## Task prompt
Return, word for word, every line that follows.

## Material
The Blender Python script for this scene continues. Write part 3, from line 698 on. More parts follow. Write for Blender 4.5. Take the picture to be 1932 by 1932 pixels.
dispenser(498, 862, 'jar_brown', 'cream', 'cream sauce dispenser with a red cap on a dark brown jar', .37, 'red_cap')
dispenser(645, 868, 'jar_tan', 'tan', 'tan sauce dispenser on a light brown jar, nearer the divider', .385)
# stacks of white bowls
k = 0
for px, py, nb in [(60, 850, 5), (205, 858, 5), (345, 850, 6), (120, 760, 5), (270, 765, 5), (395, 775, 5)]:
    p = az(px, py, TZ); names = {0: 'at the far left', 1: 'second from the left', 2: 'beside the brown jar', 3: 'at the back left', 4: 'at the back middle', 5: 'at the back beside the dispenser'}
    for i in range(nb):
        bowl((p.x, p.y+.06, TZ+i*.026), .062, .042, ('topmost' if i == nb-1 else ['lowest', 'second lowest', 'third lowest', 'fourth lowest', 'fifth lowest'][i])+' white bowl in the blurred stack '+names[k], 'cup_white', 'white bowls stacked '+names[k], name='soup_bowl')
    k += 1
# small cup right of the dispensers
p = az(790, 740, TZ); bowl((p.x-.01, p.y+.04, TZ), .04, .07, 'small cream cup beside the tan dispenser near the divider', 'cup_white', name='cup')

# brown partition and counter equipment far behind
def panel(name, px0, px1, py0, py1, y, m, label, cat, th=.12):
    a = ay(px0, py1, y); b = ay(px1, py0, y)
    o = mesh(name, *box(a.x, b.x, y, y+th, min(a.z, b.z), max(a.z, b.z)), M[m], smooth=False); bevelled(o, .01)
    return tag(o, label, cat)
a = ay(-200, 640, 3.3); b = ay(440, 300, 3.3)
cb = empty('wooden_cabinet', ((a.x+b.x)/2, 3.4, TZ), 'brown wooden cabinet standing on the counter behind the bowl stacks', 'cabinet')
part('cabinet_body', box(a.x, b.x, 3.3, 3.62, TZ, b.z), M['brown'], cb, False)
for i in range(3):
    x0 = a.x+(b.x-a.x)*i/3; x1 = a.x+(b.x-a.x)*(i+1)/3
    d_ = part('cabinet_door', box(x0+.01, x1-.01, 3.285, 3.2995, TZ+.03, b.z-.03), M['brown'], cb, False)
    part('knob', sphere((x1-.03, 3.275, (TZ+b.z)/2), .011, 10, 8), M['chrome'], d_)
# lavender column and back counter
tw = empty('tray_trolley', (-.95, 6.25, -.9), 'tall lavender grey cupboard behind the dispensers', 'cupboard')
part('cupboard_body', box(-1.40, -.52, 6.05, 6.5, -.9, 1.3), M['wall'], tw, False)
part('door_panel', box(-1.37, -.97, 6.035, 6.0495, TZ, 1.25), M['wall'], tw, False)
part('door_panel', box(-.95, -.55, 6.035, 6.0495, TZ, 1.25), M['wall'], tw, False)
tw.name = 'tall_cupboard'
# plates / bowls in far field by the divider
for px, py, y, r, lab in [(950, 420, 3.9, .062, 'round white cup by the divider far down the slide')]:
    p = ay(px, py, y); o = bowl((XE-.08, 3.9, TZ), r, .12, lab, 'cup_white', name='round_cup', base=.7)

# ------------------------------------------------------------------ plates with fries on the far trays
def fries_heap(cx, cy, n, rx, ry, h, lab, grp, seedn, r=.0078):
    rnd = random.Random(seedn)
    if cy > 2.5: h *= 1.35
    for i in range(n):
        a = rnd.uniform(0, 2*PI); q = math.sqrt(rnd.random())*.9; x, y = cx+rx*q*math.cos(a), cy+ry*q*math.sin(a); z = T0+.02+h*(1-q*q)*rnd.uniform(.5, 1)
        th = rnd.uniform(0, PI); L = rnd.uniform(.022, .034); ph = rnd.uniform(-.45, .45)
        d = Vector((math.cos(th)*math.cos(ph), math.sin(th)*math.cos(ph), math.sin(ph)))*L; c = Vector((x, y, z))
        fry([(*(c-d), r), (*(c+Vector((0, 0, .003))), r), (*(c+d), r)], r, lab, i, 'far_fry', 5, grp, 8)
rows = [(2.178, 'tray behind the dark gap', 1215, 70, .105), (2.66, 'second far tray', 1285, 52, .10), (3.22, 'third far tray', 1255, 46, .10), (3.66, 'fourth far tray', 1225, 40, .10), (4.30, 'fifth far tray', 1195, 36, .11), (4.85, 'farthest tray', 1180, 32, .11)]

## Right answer
The Blender Python script for this scene continues. Write part 3, from line 698 on. More parts follow. Write for Blender 4.5. Take the picture to be 1932 by 1932 pixels.
dispenser(498, 862, 'jar_brown', 'cream', 'cream sauce dispenser with a red cap on a dark brown jar', .37, 'red_cap')
dispenser(645, 868, 'jar_tan', 'tan', 'tan sauce dispenser on a light brown jar, nearer the divider', .385)
# stacks of white bowls
k = 0
for px, py, nb in [(60, 850, 5), (205, 858, 5), (345, 850, 6), (120, 760, 5), (270, 765, 5), (395, 775, 5)]:
    p = az(px, py, TZ); names = {0: 'at the far left', 1: 'second from the left', 2: 'beside the brown jar', 3: 'at the back left', 4: 'at the back middle', 5: 'at the back beside the dispenser'}
    for i in range(nb):
        bowl((p.x, p.y+.06, TZ+i*.026), .062, .042, ('topmost' if i == nb-1 else ['lowest', 'second lowest', 'third lowest', 'fourth lowest', 'fifth lowest'][i])+' white bowl in the blurred stack '+names[k], 'cup_white', 'white bowls stacked '+names[k], name='soup_bowl')
    k += 1
# small cup right of the dispensers
p = az(790, 740, TZ); bowl((p.x-.01, p.y+.04, TZ), .04, .07, 'small cream cup beside the tan dispenser near the divider', 'cup_white', name='cup')

# brown partition and counter equipment far behind
def panel(name, px0, px1, py0, py1, y, m, label, cat, th=.12):
    a = ay(px0, py1, y); b = ay(px1, py0, y)
    o = mesh(name, *box(a.x, b.x, y, y+th, min(a.z, b.z), max(a.z, b.z)), M[m], smooth=False); bevelled(o, .01)
    return tag(o, label, cat)
a = ay(-200, 640, 3.3); b = ay(440, 300, 3.3)
cb = empty('wooden_cabinet', ((a.x+b.x)/2, 3.4, TZ), 'brown wooden cabinet standing on the counter behind the bowl stacks', 'cabinet')
part('cabinet_body', box(a.x, b.x, 3.3, 3.62, TZ, b.z), M['brown'], cb, False)
for i in range(3):
    x0 = a.x+(b.x-a.x)*i/3; x1 = a.x+(b.x-a.x)*(i+1)/3
    d_ = part('cabinet_door', box(x0+.01, x1-.01, 3.285, 3.2995, TZ+.03, b.z-.03), M['brown'], cb, False)
    part('knob', sphere((x1-.03, 3.275, (TZ+b.z)/2), .011, 10, 8), M['chrome'], d_)
# lavender column and back counter
tw = empty('tray_trolley', (-.95, 6.25, -.9), 'tall lavender grey cupboard behind the dispensers', 'cupboard')
part('cupboard_body', box(-1.40, -.52, 6.05, 6.5, -.9, 1.3), M['wall'], tw, False)
part('door_panel', box(-1.37, -.97, 6.035, 6.0495, TZ, 1.25), M['wall'], tw, False)
part('door_panel', box(-.95, -.55, 6.035, 6.0495, TZ, 1.25), M['wall'], tw, False)
tw.name = 'tall_cupboard'
# plates / bowls in far field by the divider
for px, py, y, r, lab in [(950, 420, 3.9, .062, 'round white cup by the divider far down the slide')]:
    p = ay(px, py, y); o = bowl((XE-.08, 3.9, TZ), r, .12, lab, 'cup_white', name='round_cup', base=.7)

# ------------------------------------------------------------------ plates with fries on the far trays
def fries_heap(cx, cy, n, rx, ry, h, lab, grp, seedn, r=.0078):
    rnd = random.Random(seedn)
    if cy > 2.5: h *= 1.35
    for i in range(n):
        a = rnd.uniform(0, 2*PI); q = math.sqrt(rnd.random())*.9; x, y = cx+rx*q*math.cos(a), cy+ry*q*math.sin(a); z = T0+.02+h*(1-q*q)*rnd.uniform(.5, 1)
        th = rnd.uniform(0, PI); L = rnd.uniform(.022, .034); ph = rnd.uniform(-.45, .45)
        d = Vector((math.cos(th)*math.cos(ph), math.sin(th)*math.cos(ph), math.sin(ph)))*L; c = Vector((x, y, z))
        fry([(*(c-d), r), (*(c+Vector((0, 0, .003))), r), (*(c+d), r)], r, lab, i, 'far_fry', 5, grp, 8)
rows = [(2.178, 'tray behind the dark gap', 1215, 70, .105), (2.66, 'second far tray', 1285, 52, .10), (3.22, 'third far tray', 1255, 46, .10), (3.66, 'fourth far tray', 1225, 40, .10), (4.30, 'fifth far tray', 1195, 36, .11), (4.85, 'farthest tray', 1180, 32, .11)]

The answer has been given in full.